Fagbenle’s intention goes beyond doing his best on-screen and on stage, though. He’s writing two projects with his brothers Daps and Luti, both focused on stories from the diaspora and Africa, because Fagbenle believes there aren’t enough of those. He mentors young people (“what I tell them when I help them with their auditions is ‘’comprehension is your number one job. You have to understand this person and what pulls them, what motivates them, what are they afraid of?”), and he runs a charity that helps educate young Zimbabwean girls in tech.

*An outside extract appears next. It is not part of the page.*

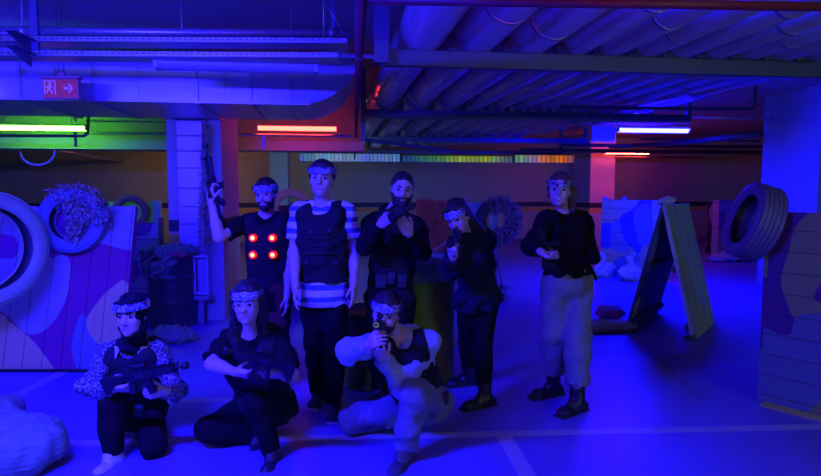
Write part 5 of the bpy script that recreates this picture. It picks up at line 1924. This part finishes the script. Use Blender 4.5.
for sd in 'AB':
    b = p.boot(sd, M_boot, M_sole, tall=.15, lace=M_sole, big=1.14)
    a = p.J['ank' + sd]; sh = (p.J['knee' + sd] - a).normalized()
    F = field_for([cone(a + sh * .150, a + sh * .165, .052, .052, [(nv(a + sh * .185), nv(sh))])], .01, .006); F.mesh('sock', M_sock, p.e)
k = MB(); k.tube([P(497, 262, 4.62), P(500, 274, 4.60), P(502, 289, 4.60), P(500, 291, 4.60)], .010, 8, flat=.4); k.build('loose_strap', M_blackc, p.e)
mz = P(449.5, 246, 3.72)
rifle('toy_rifle', 'black toy rifle pointed toward the camera by the leaning woman', mz, P(460, 233, 4.24))

# --- laughing woman
p = Person('laughing woman in a black jacket and loose grey trousers standing by herself', dict(female=True, smile=True, hair=M_hairb,
    head=(559.5, 189.5, 4.26), face=(-.30, -1, .0), headup=(.06, 0, 1), hs=.98, neck=(565, 210, 4.36), shA=(547.5, 221, 4.30), shB=(583, 222, 4.44), hipA=(556, 283, 4.36), hipB=(579, 283, 4.42), build=1.0,
    elbA=(531, 246), wriA=(541, 252), elbB=(590, 256), wriB=(563, 255), ua=.265, fa=.225, kneeA=(554, 333, 4.42), kneeB=(578, 337, 4.30), ankA=(553, 385, 4.58), ankB=(577, 402, 4.24), fwd=(-.3, -1, 0),
    handA=dict(d=(.3, -.4, -.2), n=(0, .3, 1), t=(1, -.4, .3), curl=1.0), handB=dict(d=(-.9, -.4, .15), n=(0, .8, .3), t=(0, 0, 1), curl=.9), toeA=(-.9, -.45, 0), toeB=(-.8, -.6, 0)))
p.body()
H = p.H
p.hair(g=.014, m=M_hairb, extra=[cone(H(-.04, -.08, .05), H(-.085, -.07, -.02), .036, .036), cone(H(-.085, -.07, -.02), H(-.10, -.05, -.15), .036, .018), cone(H(.072, .0, .02), H(.074, .0, -.05), .016, .010)])
p.headband(tilt=.08, z0=.048, hh=.022, m=camo_mat('headband_dark_camouflage', [(.03, .03, .04), (.42, .42, .42), (.05, .05, .08), (.05, .05, .08)], 26))
p.top(M_blackc, name='jacket', sleeve=1.0, fore=.96, hem=.06, g=.026, folds=.006, seed=51)
p.trousers(M_greyp, g=.022, cut=.74, loose=.022, folds=.006, seed=52, waist=.10)
for sd in 'AB':
    p.boot(sd, M_boot, M_sole, tall=.17, lace=M_sole, big=1.12)
    a = p.J['ank' + sd]; sh = (p.J['knee' + sd] - a).normalized()
    F = field_for([cone(a + sh * .125, a + sh * .15, .052, .058)], .01, .006); F.folds(.003, 60, 2); F.mesh('trouser_cuff', M_greyp, p.e)
p.vest(M_blackc, hem=.06, seed=53, g=.036, pouches=False, sensors=((-.05, .86), (.06, .84), (.03, .70), (.0, .60)))
k = MB(); k.tube([P(587, 262, 4.42), P(592, 270, 4.40), P(596, 279, 4.42)], .028, 8, flat=.35); k.build('vest_flap', M_blackc, p.e)
rifle('toy_gun', 'small dark toy gun held upright against her waist by the laughing woman', P(541, 221, 4.02), P(546, 268, 4.08), up=(-1, 0, 0))

# --- kneeling woman in a headscarf
p = Person('kneeling woman in a dark headscarf and speckled blouse holding a gun across her lap', dict(female=True,
    head=(131.5, 314, 3.52), face=(.0, -1, -.04), headup=(-.03, 0, 1), hs=1.0, neck=(134, 341, 3.64), shA=(111, 353, 3.66), shB=(158, 352, 3.66), hipA=(126, 410, 3.84), hipB=(148, 410, 3.84), build=1.0,
    elbA=(90, 386), wriA=(114, 388), elbB=(177, 389), wriB=(165, 391), ua=.26, fa=.22, kneeA=(111, 403, 3.42), kneeB=(153, 444, 3.50), ankA=(113, 456, 3.44), ankB=(154, 424, 3.92),
    handA=dict(d=(1, -.25, .05), n=(0, .6, .8), t=(0, -1, .6), curl=.9), handB=dict(d=(-.6, -.5, .0), n=(0, .8, .4), t=(0, 0, 1), curl=1.0), toeA=(-.1, -1, 0), toeB=(.05, -.1, -1), fupB=(0, -1, .2)))
p.body()
H = p.H
R = p.HR
F = field_for([ell(H(0, -.020, .030), (.088, .104, .100), R), ell(H(0, -.005, -.05), (.074, .080, .09), R), cone(H(0, -.01, -.10), p.J['neck'] + Vector((0, .0, .01)), .066, .072), ell(p.J['neck'] + Vector((0, -.03, -.02)), (.09, .075, .05))], .03, .0075)
F.add(ell(H(0, .085, -.015), (.056, .055, .080), R), .010, sub=True)
F.folds(.004, 60, 5); F.mesh('headscarf', M_scarf, p.e)
p.headband(tilt=-.02, z0=.062, g=.024, hh=.030, m=camo_mat('headband_blue_camouflage', [(.03, .04, .10), (.34, .36, .46), (.05, .06, .16), (.40, .42, .5)], 34))
p.top(M_speck, name='blouse', sleeve=1.0, fore=.90, hem=-.02, g=.022, folds=.007, seed=61, g2=.026)
k = MB()
for q in (-1, 1):
    a = p.J['neck'] + Vector((.045 * q, -.075, -.015)); k.prism([a, a + Vector((.06 * q, .03, -.005)), a + Vector((.03 * q, -.012, -.075))], [a + Vector((0, -.006, 0)), a + Vector((.06 * q, .024, -.005)), a + Vector((.03 * q, -.018, -.075))])
k.build('collar', mat('pale_collar', (.5, .5, .52), rough=.8), p.e)
p.trousers(M_blackc, g=.018, cut=.94, seed=62, folds=.004)
v = p.vest(M_vest, hem=.08, seed=63, g=.044, sensors=(), wid=.16)
F = field_for([ell(p.front(-.01, .86) + Vector((0, -.03, 0)), (.036, .022, .026))], .01, .005); F.mesh('chest_sensor', mat('sensor_pale', (.45, .5, .55), rough=.3), v)
p.boot('A', M_white, M_white, tall=.06, name='shoe', lace=M_sensor); p.boot('B', M_white, M_white, tall=.04, name='shoe')
y = min(p.J['wriA'].y, p.J['wriB'].y) - .05
rifle('toy_rifle', 'black toy rifle held level across the lap of the woman in a headscarf', P(188, 366, y - .02), P(103, 383, y + .02), up=(0, -.15, 1))

# --- kneeling woman with glasses
p = Person('crouching woman with glasses and long dark hair in black holding a gun across her chest', dict(female=True,
    head=(247.5, 302, 3.46), face=(.02, -1, -.02), headup=(-.02, 0, 1), hs=1.0, neck=(251, 330, 3.58), shA=(230, 341, 3.60), shB=(278, 341, 3.62), hipA=(252, 407, 3.84), hipB=(278, 405, 3.84), build=1.06,
    elbA=(212, 364), wriA=(236, 372), elbB=(292, 376), wriB=(279, 374), ua=.26, fa=.22, kneeA=(208, 430, 3.62), kneeB=(257, 399, 3.40), ankA=(257, 438, 3.72), ankB=(272, 454, 3.46),
    handA=dict(d=(1, -.3, -.1), n=(0, .7, .7), t=(0, 0, 1), curl=1.0), handB=dict(d=(-.75, -.6, .25), n=(0, .7, .5), t=(-.3, 0, 1), curl=1.0), toeA=(.15, -1, 0), toeB=(.02, -1, 0)))
p.body()
H = p.H
J = p.J
p.hair(g=.015, extra=[cone(H(.070, -.005, .01), J['neck'] + Vector((-.088, -.02, -.03)), .030, .038), cone(H(-.070, -.005, .01), J['neck'] + Vector((.088, -.02, -.03)), .030, .038),
                      cone(J['neck'] + Vector((-.088, -.02, -.03)), J['neck'] + Vector((-.10, -.07, -.12)), .036, .018), cone(H(0, -.07, 0), J['neck'] + Vector((0, .07, -.08)), .07, .06)])
p.headband(tilt=.05, z0=.056, hh=.027)
k = MB()
for q in (-1, 1):
    c = H(.032 * q, .105, -.004)
    k.tube([c + Vector(p.HR[0]) * .023 * math.cos(t) + Vector(p.HR[2]) * .020 * math.sin(t) for t in np.linspace(0, 2 * PI, 17)], .0022, 6)
k.tube([H(-.009, .106, 0), H(.009, .106, 0)], .002, 6)
for q in (-1, 1): k.tube([H(.055 * q, .104, .004), H(.078 * q, .0, .006)], .0018, 6)
k.build('glasses', mat('glasses_frame', (.45, .42, .45), rough=.3, metal=.5), p.e)
p.top(M_blackc, name='t_shirt', sleeve=.82, hem=-.06, g=.024, folds=.007, seed=71)
p.trousers(M_blackc, g=.020, cut=.94, seed=72, folds=.004)
p.vest(M_vest, hem=-.02, seed=73, g=.046, wid=.165, sensors=((.0, .82), (.03, .86)))
for sd in 'AB': p.boot(sd, M_sneakd, M_sole, tall=.05, name='shoe', lace=M_sneakd)
y = min(p.J['wriA'].y, p.J['wriB'].y) - .06
rifle('toy_rifle', 'black toy rifle slanting across the chest of the woman with glasses', P(223, 350, y - .04), P(294, 370, y + .04), up=(0, -.15, 1))

# --- kneeling man aiming at the camera
p = Person('kneeling man in a pale hooded top and grey trousers aiming a gun at the camera', dict(
    head=(386, 313, 3.50), face=(-.12, -1, -.10), headup=(.12, 0, 1), hs=1.02, neck=(399, 336, 3.64), shA=(372, 345, 3.60), shB=(428, 344, 3.62), hipA=(412, 405, 3.86), hipB=(436, 403, 3.84), build=1.0,
    elbA=(347, 352), wriA=(369, 345), elbB=(403, 386), wriB=(381, 358), ua=.29, fa=.25, kneeA=(354, 420, 3.82), kneeB=(415, 394, 3.44), ankA=(384, 414, 4.16), ankB=(404, 453, 3.44),
    handA=dict(d=(.35, -.6, .4), n=(.7, .4, 0), t=(0, 0, 1), curl=1.0), handB=dict(d=(-.15, -.5, .8), n=(0, .3, .8), t=(1, 0, .2), curl=1.1), toeA=(.1, .2, -1), fupA=(-.1, 1, .1), toeB=(-.35, -1, 0)))
p.body(); p.hair(g=.012); p.headband(tilt=.03, z0=.056, hh=.026); p.beard(g=.004)
p.top(M_hood, name='hooded_top', sleeve=1.0, fore=.97, hem=-.02, g=.026, folds=.006, seed=81, neckcut=False, gt=.012)
F = field_for([cone(p.J['neck'] + Vector((-.05, -.02, .01)), p.J['neck'] + Vector((.07, .01, .0)), .040, .042), cone(p.J['neck'] + Vector((.06, -.02, .005)), p.J['neck'] + Vector((.035, -.085, -.03)), .030, .022), cone(p.J['neck'] + Vector((.08, .05, .02)), p.J['neck'] + Vector((-.06, .06, .02)), .045, .045)], .02, .0075)
F.folds(.005, 50, 3); F.mesh('hood', M_hood, p.e)
p.trousers(M_greyl, g=.020, cut=.93, loose=.012, folds=.008, seed=82)
v = p.vest(M_vest, hem=.10, seed=83, g=.046, wid=.150, sensors=((.05, .7),), pouches=False)
F = field_for([rbox(p.front(.13, .26) + Vector((0, .02, 0)), (.05, .03, .04), rad=.012)], .01, .007); F.mesh('pouch', M_vest2, v)
p.boot('A', M_sneakd, M_white, tall=.04, name='shoe'); p.boot('B', M_sneak, M_white, tall=.05, name='shoe', lace=M_white, big=1.1)
rifle('toy_rifle', 'black toy rifle seen muzzle first, aimed at the camera by the kneeling man', P(376, 326, 2.98), P(384, 327, 3.44), up=(-.05, 0, 1), lens=True)

# ================================================================== world and view
w = bpy.data.worlds.new('world')
scene.world = w
w.use_nodes = True
w.node_tree.nodes['Background'].inputs[0].default_value = (0.25, 0.12, 0.45, 1)
w.node_tree.nodes['Background'].inputs[1].default_value = 0.01
scene.view_settings.view_transform = 'Standard'
scene.view_settings.look = 'None'
scene.view_settings.gamma = 1
scene.view_settings.use_curve_mapping = False
scene.view_settings.exposure = 0.0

He also aims to use his work to change perspectives around identity — and it goes deeper than race. He says that when he was in Nigeria, the locals considered him to be a foreigner. In South Africa, he was considered “colored,” and in the U.S., he is thought of as African American even though he is not American. He cites his Nigerian spin on Mercutio in Romeo & Juliet as his favorite role, grateful for the opportunity to “change up the establishment.” He also enjoyed playing Levee in a Nashville stage production of Ma Rainey’s Black Bottom, calling it “a very spiritual and healing experience.”

“It’s interesting what identity is and who it is serving. Putting yourself in a box, who is that serving?” he asks. He’s passionate about equality, racial justice, and economic justice, but he doesn’t always believe that categorization is the only vehicle to pursue those causes.

“I am always careful to not unthinkingly take on labels and identities without knowing that the purpose of taking that on is a step toward justice, as opposed to a step towards doing what the powerful often want, which is us being segregated.”

Fagbenle puts a lot of work into his craft, taking deep dives into the minds of the characters he plays and building a foundational understanding of all his projects. But ultimately, he says, he’s a family man and an artist.

“I’m a man whose greatest wealth and honor is my family. That’s number one. I’m a person who cares a lot about young people,” he says. “...I guess I’m an artist. I’m a person who is driven to contribute stories to people, and I think in some ways the job of the artist is to reflect the most intimate parts of themselves to others.”